Una gestione internazionale
Per stabilire l’equilibrio del mercato e della democrazia,  condizione per uno sviluppo armonioso su scala planetaria, occorrerebbe evidentemente creare gli strumenti necessari all’esercizio di una sovranità globale: un Parlamento (un uomo, una voce), un governo, un’applicazione planetaria della dichiarazione universale dei diritti dell’uomo e dei suoi protocolli futuri, un’attuazione delle decisioni dell’Organizzazione Internazionale del Lavoro in materia di diritto del lavoro, una banca centrale, una valuta comune, tasse planetarie, una polizia e una giustizia planetarie, un reddito minimo planetario, agenzie di rating planetari, un controllo globale dei mercati finanziari.

Grandi lavori planetari
E’ probabile che non si farà nulla o quasi di ciò che si è detto: a meno che una catastrofe, che nessuno potrebbe augurarsi, non imponga una revisione lacerante.
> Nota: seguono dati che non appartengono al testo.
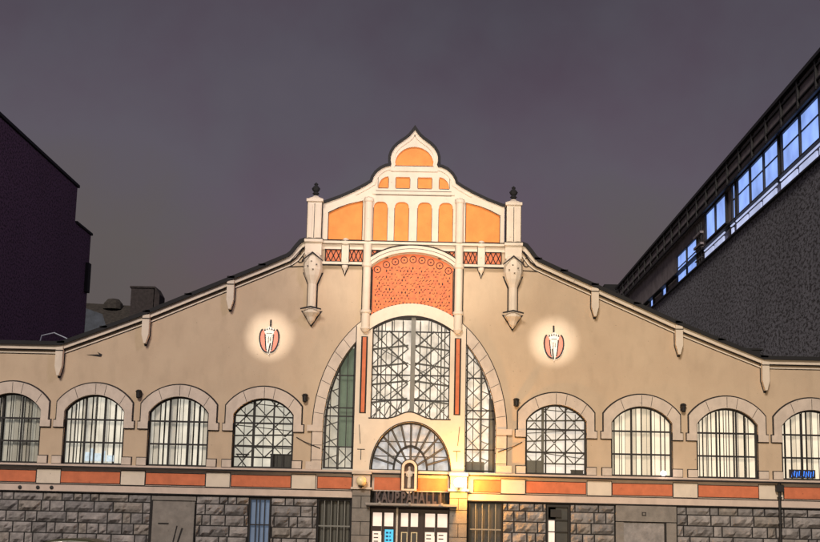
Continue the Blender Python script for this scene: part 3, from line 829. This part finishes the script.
# blocked opening on the left, lintel and infill on the right
b = MB(); b.box(-12.0, -9.98, -.05, .2, .12, 2.44, 0); b.box(-12.04, -9.96, -.12, .2, 2.47, 2.66, 0); b.box(-12.12, -12.0, -.10, .2, .12, 2.68, 1); b.box(-10.02, -9.98, -.06, -.05, .1, 2.4, 1)
b.box(-11.7, -11.2, -.06, -.049, 1.35, 1.42, 1); b.bar((-11.0, .3), (-10.8, 1.3), .06, -.065, -.05, 1); b.bar((-10.8, .3), (-10.55, 1.2), .08, -.065, -.05, 1)
b.build('blocked_doorway', [smooth_granite, dark], hall)
b = MB(); b.box(9.74, 12.56, -.14, .2, 1.98, 2.70, 0)
b.box(9.74, 10.1, -.10, .2, .12, 1.94, 0); b.box(12.1, 12.56, -.10, .2, .12, 1.94, 0); b.box(10.1, 12.0, -.02, .2, .12, 1.93, 1); b.box(12.0, 12.1, -.1, .2, .12, 1.95, 2)
b.box(10.95, 11.15, -.16, -.14, 2.25, 2.42, 2); b.box(10.99, 11.11, -.165, -.158, 2.29, 2.38, 0)
b.build('stone_lintel', [smooth_granite, granite, dark], hall)

# ground-floor windows
def grid_window(x0, x1, z1, lit):
    w = MB(); w.plate([[(x0, .12), (x1, .12), (x1, z1), (x0, z1)], [(x0 + .05, .17), (x1 - .05, .17), (x1 - .05, z1 - .05), (x0 + .05, z1 - .05)]], -.04, .12, 1)
    n = 5
    for k in range(1, n): x = x0 + (x1 - x0) * k / n; w.box(x - .02, x + .02, .0, .04, .15, z1 - .04, 0)
    w.box(x0, x1, -.01, .03, 1.42, 1.48, 0)
    f = w.build('basement_window', [greybar, dark], hall)
    p = MB(); p.box(x0, x1, .06, .065, .12, z1); p.build('pane', glass, f)
    p = MB(); p.box(x0, x1, .28, .29, .12, z1)
    for k in range(5): xx = x0 + .15 + k * .3; p.box(xx, xx + .12, .22, .27, .12, z1 - .1, 1)
    p.build('shutter', lit, f)
grid_window(-4.22, -2.64, 2.68, [hall_dark, mat('shutter_grey', (.09, .09, .08))])
grid_window(2.88, 4.44, 2.70, [hall_dark, mat('shutter_dark', (.03, .03, .035))])
w = MB(); w.plate([[(-7.44, .12), (-6.44, .12), (-6.44, 2.64), (-7.44, 2.64)], [(-7.38, .17), (-6.50, .17), (-6.50, 2.58), (-7.38, 2.58)]], -.04, .12, 0)
for x in (-7.12, -6.95, -6.72): w.box(x - .025, x + .025, .0, .05, .15, 2.6, 0)
w.box(-7.4, -6.5, -.01, .04, 1.40, 1.46, 0)
f = w.build('basement_window', blackm, hall); p = MB(); p.box(-7.42, -6.46, .14, .15, .12, 2.62); p.build('blue_lit_shutter', blue_lit, f)
f['label'] = 'narrow basement window glowing blue'
w = MB(); w.plate([[(6.52, .12), (7.6, .12), (7.6, 2.66), (6.52, 2.66)], [(6.6, .17), (7.52, .17), (7.52, 2.56), (6.6, 2.56)]], -.04, .12, 0)
w.box(6.9, 6.95, .0, .05, .15, 1.95, 0); w.box(6.6, 7.5, -.01, .05, 1.94, 2.0, 0); w.box(6.6, 7.5, -.01, .04, 1.4, 1.45, 0)
w.box(6.7, 7.2, -.06, .05, 2.1, 2.45, 0)
f = w.build('side_door', blackm, hall); p = MB(); p.box(6.6, 6.9, .07, .08, .14, 1.95, 0); p.box(6.95, 7.5, .07, .08, .14, 2.56, 1); p.build('pane', [door_lit, steel], f)

# entrance -----------------------------------------------------------------------------
for s, x0, x1 in ((-1, -2.60, -1.76), (1, 1.97, 2.77)):
    b = MB()
    z = .12; k = 0
    for h in (.5, .45, .62, .62, .55, .5):
        z1 = min(z + h, 3.16)
        if k % 2: b.box(x0, x1, -.34, .2, z + .015, z1 - .015, 0)
        else:
            mid = (x0 + x1) / 2; b.box(x0, mid - .015, -.34, .2, z + .015, z1 - .015, 0); b.box(mid + .015, x1, -.34, .2, z + .015, z1 - .015, 0)
        z = z1; k += 1
    b.box(x0 + .01, x1 - .01, -.31, .2, .12, 3.9, 1)
    b.box(x0 - .08, x1 + .08, -.44, .2, 3.18, 3.28, 2)
    b.box(x0 + .02, x1 - .02, -.33, .2, 3.28, 3.86, 2)
    b.box(x0 - .04, x1 + .04, -.42, .2, 3.87, 4.04, 2); b.box(x0 - .05, x1 + .05, -.43, .2, 3.86, 3.885, 1)
    b.build('pilaster', [smooth_granite, dark, stone_trim], hall)
b = MB(); b.box(-1.95, 2.3, -.72, -.34, 2.44, 2.54, 0); b.box(-1.95, 2.3, -.76, -.72, 2.47, 2.57, 0); b.box(-1.74, 1.95, -.6, .1, 2.38, 2.44, 1)
for x in (-1.3, .1, 1.6): b.box(x - .05, x + .05, -.8, -.76, 2.5, 2.62, 0)
b.build('canopy_rail', [mat('canopy_grey', (.30, .27, .25), .6, var=.2), dark], hall)
def make_door(x0, x1, middle):
    w = MB(); pw = (x1 - x0)
    xm = (x0 + x1) / 2
    panes = [(x0 + .10, xm - .06), (xm + .06, x1 - .10)]
    hl = []
    for a, c in panes: hl += [[(a, 1.50), (c, 1.50), (c, 2.12), (a, 2.12)], [(a, .45), (c, .45), (c, 1.27), (a, 1.27)]]
    w.plate([[(x0, .12), (x1, .12), (x1, 2.38), (x0, 2.38)]] + hl, .02, .10)
    w.box(xm - .01, xm + .01, .005, .02, .14, 2.36)
    d = w.build('door', wood, hall)
    for a, c in panes:
        p = MB(); p.box(a - .01, c + .01, .06, .07, 1.49, 2.13); p.build('pane', door_lit, d)
        p = MB()
        if middle:
            p.box(a - .01, c + .01, .06, .07, .44, 1.28, 0)
            p.plate([[(a + .02, .47), (c - .02, .47), (c - .02, 1.25), (a + .02, 1.25)], [(a + .06, .5), (c - .06, .5), (c - .06, 1.21), (a + .06, 1.21)]], .05, .059, 1)
            p.build('pane', [lead_glass, lamp_off], d)
        else:
            p.box(a - .01, c + .01, .06, .07, .44, 1.28, 0)
            for q in range(4): zz = .6 + q * .17; p.box(a + .06, a + .06 + (c - a) * .5, .05, .058, zz, zz + .05, 1)
            p.build('pane', [door_lit, wood], d)
    h = MB(); h.tube([(xm - .06, -.04, 1.1), (xm - .06, -.04, 1.5)], .02); h.build('handle', greybar, d)
make_door(-1.72, -.56, False); make_door(-.40, .60, True); make_door(.74, 1.97, False)
b = MB(); b.box(-.53, -.44, -.06, .1, .12, 2.38, 0); b.box(.60, .74, -.04, .1, .12, 2.38, 1); b.box(-.56, -.53, 0, .1, .12, 2.38, 1); b.box(-.44, -.40, 0, .1, .12, 2.38, 1)
b.build('door_post', [pale, wood], hall)
b = MB(); b.box(-1.75, 2.0, .14, .2, .1, 3.1); b.build('door_recess', dark, hall)
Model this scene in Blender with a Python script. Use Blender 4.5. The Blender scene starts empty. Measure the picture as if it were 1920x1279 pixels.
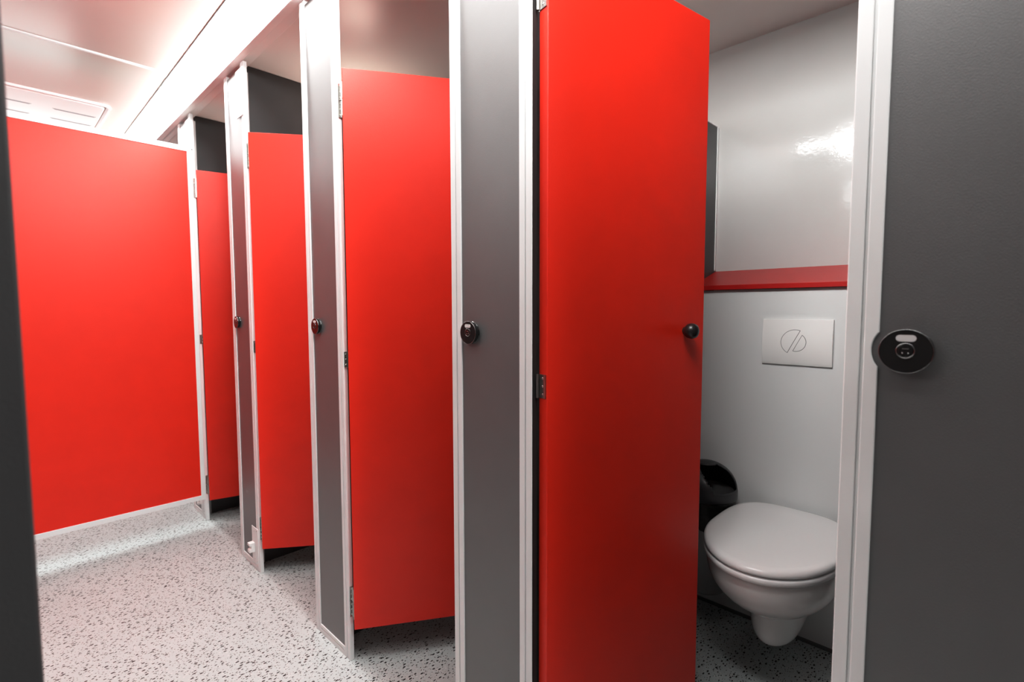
import bpy, bmesh, math
from mathutils import Vector, Matrix

SC = bpy.context.scene
COL = SC.collection
PI = math.pi

# ------------------------------------------------------------------ materials
def new_mat(name):
    m = bpy.data.materials.new(name); m.use_nodes = True
    nt = m.node_tree; nt.nodes.clear()
    out = nt.nodes.new('ShaderNodeOutputMaterial')
    b = nt.nodes.new('ShaderNodeBsdfPrincipled')
    nt.links.new(b.outputs['BSDF'], out.inputs['Surface'])
    return m, nt, b

def mat(name, col, rough=.4, metal=0, bump=0, bscale=300, var=0, vscale=8, spec=.5, coat=0, crough=.1, bdist=.002):
    m, nt, b = new_mat(name)
    b.inputs['Base Color'].default_value = (*col, 1)
    b.inputs['Roughness'].default_value = rough
    b.inputs['Metallic'].default_value = metal
    b.inputs['Specular IOR Level'].default_value = spec
    if coat:
        b.inputs['Coat Weight'].default_value = coat
        b.inputs['Coat Roughness'].default_value = crough
    tc = nt.nodes.new('ShaderNodeTexCoord')
    n = nt.nodes.new('ShaderNodeTexNoise'); n.inputs['Scale'].default_value = vscale
    nt.links.new(tc.outputs['Object'], n.inputs['Vector'])
    if var:
        r = nt.nodes.new('ShaderNodeValToRGB')
        r.color_ramp.elements[0].position = .3; r.color_ramp.elements[1].position = .7
        r.color_ramp.elements[0].color = (*[c * (1 - var) for c in col], 1)
        r.color_ramp.elements[1].color = (*[min(1, c * (1 + var)) for c in col], 1)
        nt.links.new(n.outputs['Fac'], r.inputs['Fac'])
        nt.links.new(r.outputs['Color'], b.inputs['Base Color'])
    if bump:
        n2 = nt.nodes.new('ShaderNodeTexNoise'); n2.inputs['Scale'].default_value = bscale
        n2.inputs['Detail'].default_value = 2
        nt.links.new(tc.outputs['Object'], n2.inputs['Vector'])
        bp = nt.nodes.new('ShaderNodeBump'); bp.inputs['Strength'].default_value = bump
        bp.inputs['Distance'].default_value = bdist
        nt.links.new(n2.outputs['Fac'], bp.inputs['Height'])
        nt.links.new(bp.outputs['Normal'], b.inputs['Normal'])
    return m

M = {}
M['grey'] = mat('grey_laminate', (.095, .096, .098), .55, var=.05, bump=.12, bscale=450, spec=1.0, coat=1, crough=.5)
M['dgrey'] = mat('charcoal_laminate', (.06, .06, .062), .42, var=.05, bump=.12, bscale=450)
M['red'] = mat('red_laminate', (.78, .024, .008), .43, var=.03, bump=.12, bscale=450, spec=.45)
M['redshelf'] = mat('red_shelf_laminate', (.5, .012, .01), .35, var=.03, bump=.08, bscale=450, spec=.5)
M['alu'] = mat('white_powder_coated_aluminium', (.82, .835, .835), .38, bump=.02, var=.02)
M['steel'] = mat('hinge_steel', (.42, .41, .39), .3, metal=1, var=.1, vscale=60)
M['screw'] = mat('screw_steel', (.75, .74, .72), .22, metal=1)
M['black'] = mat('black_gloss_plastic', (.012, .012, .012), .12, spec=.6)
M['knob'] = mat('black_satin_plastic', (.012, .012, .012), .33)
M['chrome'] = mat('chrome', (.8, .8, .8), .12, metal=1)
M['dark_metal'] = mat('dark_rim_metal', (.22, .22, .22), .25, metal=1)
M['pill'] = mat('white_indicator', (.7, .7, .7), .3)
M['gap_shade'] = mat('dark_gap_shade', (.01, .008, .008), .8)
M['white_pl'] = mat('white_plastic', (.85, .85, .84), .35)
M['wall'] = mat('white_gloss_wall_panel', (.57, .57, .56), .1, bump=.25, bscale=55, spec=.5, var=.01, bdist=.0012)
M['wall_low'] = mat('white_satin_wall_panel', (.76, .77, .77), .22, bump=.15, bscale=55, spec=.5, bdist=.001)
M['ceil'] = mat('cream_ceiling_panel', (.56, .47, .43), .3, bump=.06, bscale=40, spec=.5, bdist=.001)
M['ceil_cub'] = mat('cubicle_ceiling_panel', (.86, .81, .78), .3, bump=.05, bscale=40, bdist=.001)
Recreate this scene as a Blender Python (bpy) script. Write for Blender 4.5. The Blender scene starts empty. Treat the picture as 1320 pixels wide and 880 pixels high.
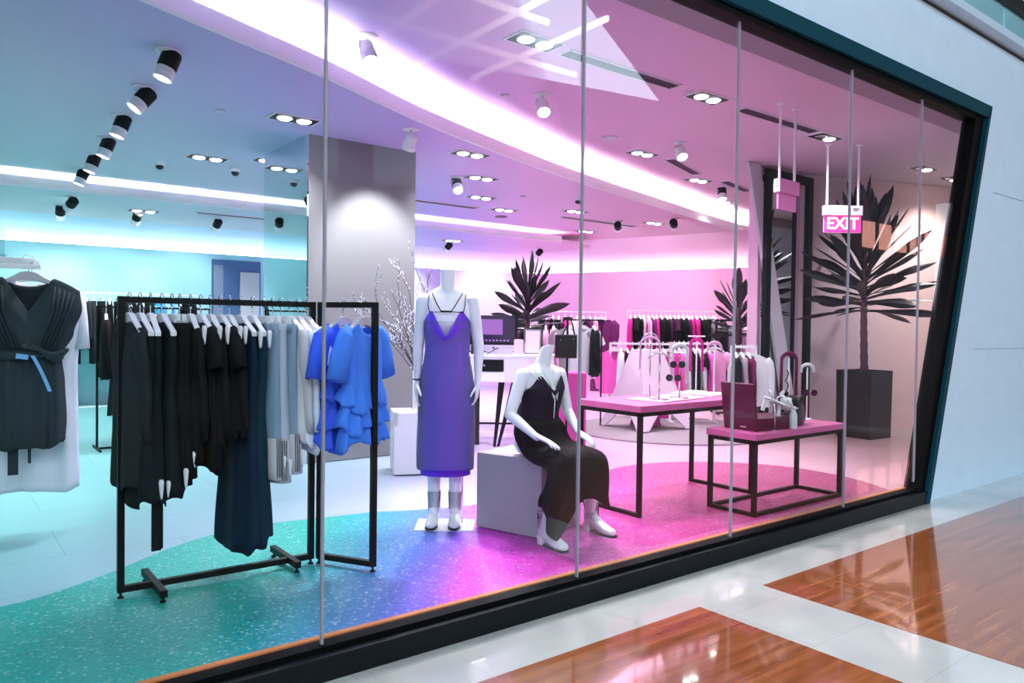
import bpy, math, random
from math import sin, cos, pi, radians, atan, sqrt, atan2
from mathutils import Vector, Matrix
random.seed(7)
D = bpy.data
SC = bpy.context.scene
COL = SC.collection

# ---------------------------------------------------------------- camera
YAW = radians(52.2); PIT = atan(19/970); ROLL = 0.0125
Fh = Vector((cos(YAW), sin(YAW), 0)); RT = Vector((sin(YAW), -cos(YAW), 0)); ZU = Vector((0, 0, 1))
FW = Fh*cos(PIT) - ZU*sin(PIT); UP = ZU*cos(PIT) + Fh*sin(PIT)
cr = (RT + UP*ROLL).normalized(); cu = (UP - RT*ROLL).normalized(); cb = -FW
cam = D.cameras.new('camera'); cam.sensor_width = 36; cam.lens = 36*970/1320; cam.clip_start = 0.02
camo = D.objects.new('camera', cam); COL.objects.link(camo)
camo.matrix_world = Matrix(((cr.x, cu.x, cb.x, 0), (cr.y, cu.y, cb.y, 0), (cr.z, cu.z, cb.z, 1.3), (0, 0, 0, 1)))
SC.camera = camo
# ---------------------------------------------------------------- world, exposure
W = D.worlds.new('mall_daylight'); SC.world = W; W.use_nodes = True
W.node_tree.nodes['Background'].inputs[0].default_value = (0.80, 0.90, 1.0, 1)
W.node_tree.nodes['Background'].inputs[1].default_value = 0.75
SC.view_settings.view_transform = 'Standard'; SC.view_settings.look = 'None'
SC.view_settings.gamma = 1; SC.view_settings.use_curve_mapping = False
SC.view_settings.exposure = 1.25
LED_STRENGTH = 85.0; DOWN_W = 42.0; SPOT_W = 48.0; SKY_E = 2.0

# ---------------------------------------------------------------- materials
def lin(c):
    return tuple((v/255/12.92 if v/255 <= .04045 else ((v/255+.055)/1.055)**2.4) for v in c)
def mat(name, rgb, rough=.6, metal=0, spec=.5, coat=0, noise=0, nscale=40, bump=0, bscale=200, emit=0, alpha=1, trans=0):
    m = D.materials.new(name); m.use_nodes = True
    nt = m.node_tree; b = nt.nodes['Principled BSDF']; c = lin(rgb)
    b.inputs['Base Color'].default_value = (*c, 1)
    b.inputs['Roughness'].default_value = rough; b.inputs['Metallic'].default_value = metal
    b.inputs['Specular IOR Level'].default_value = spec; b.inputs['Coat Weight'].default_value = coat
    b.inputs['Transmission Weight'].default_value = trans
    b.inputs['Alpha'].default_value = alpha
    if emit:
        b.inputs['Emission Color'].default_value = (*c, 1); b.inputs['Emission Strength'].default_value = emit
    if noise:
        tc = nt.nodes.new('ShaderNodeTexCoord'); nz = nt.nodes.new('ShaderNodeTexNoise'); nz.inputs['Scale'].default_value = nscale
        nz.inputs['Detail'].default_value = 6
        mx = nt.nodes.new('ShaderNodeMix'); mx.data_type = 'RGBA'
        mx.inputs[6].default_value = (*[v*(1-noise) for v in c], 1); mx.inputs[7].default_value = (*[min(1, v*(1+noise)+noise*.02) for v in c], 1)
        nt.links.new(tc.outputs['Object'], nz.inputs['Vector']); nt.links.new(nz.outputs['Fac'], mx.inputs[0]); nt.links.new(mx.outputs[2], b.inputs['Base Color'])
    if bump:
        tc = nt.nodes.new('ShaderNodeTexCoord'); nz = nt.nodes.new('ShaderNodeTexNoise'); nz.inputs['Scale'].default_value = bscale
        bp = nt.nodes.new('ShaderNodeBump'); bp.inputs['Strength'].default_value = bump; bp.inputs['Distance'].default_value = .01
        nt.links.new(tc.outputs['Object'], nz.inputs['Vector']); nt.links.new(nz.outputs['Fac'], bp.inputs['Height']); nt.links.new(bp.outputs[0], b.inputs['Normal'])
    return m
def emis(name, rgb, s):
    m = D.materials.new(name); m.use_nodes = True; nt = m.node_tree; nt.nodes.clear()
    e = nt.nodes.new('ShaderNodeEmission'); e.inputs[0].default_value = (*lin(rgb), 1); e.inputs[1].default_value = s
    o = nt.nodes.new('ShaderNodeOutputMaterial'); nt.links.new(e.outputs[0], o.inputs[0]); return m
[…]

Per cominciare, occorre dunque accontentarsi di una gestione mondiale minimale. Ciò passerà attraverso cinque decisioni che possono essere prese molto rapidamente:

1.      Allargare il G8 al G24;
2.      Fondere il G24 e il Consiglio di sicurezza in un “Consiglio di gestione” che raccolga potere economico e legittima politica;
3.      Mettere il FMI, la Banca Mondiale e le altre istituzioni finanziarie internazionali sotto l’autorità di questo Consiglio di gestione;
4.      Riformare la composizione dei consigli e dei diritti di voto in queste istituzioni finanziarie internazionali, fra cui il FMI e la Banca Mondiale, perché siano lo specchio del nuovo Consiglio di sicurezza;
5.      Dotare queste istituzioni di mezzi finanziari adeguati.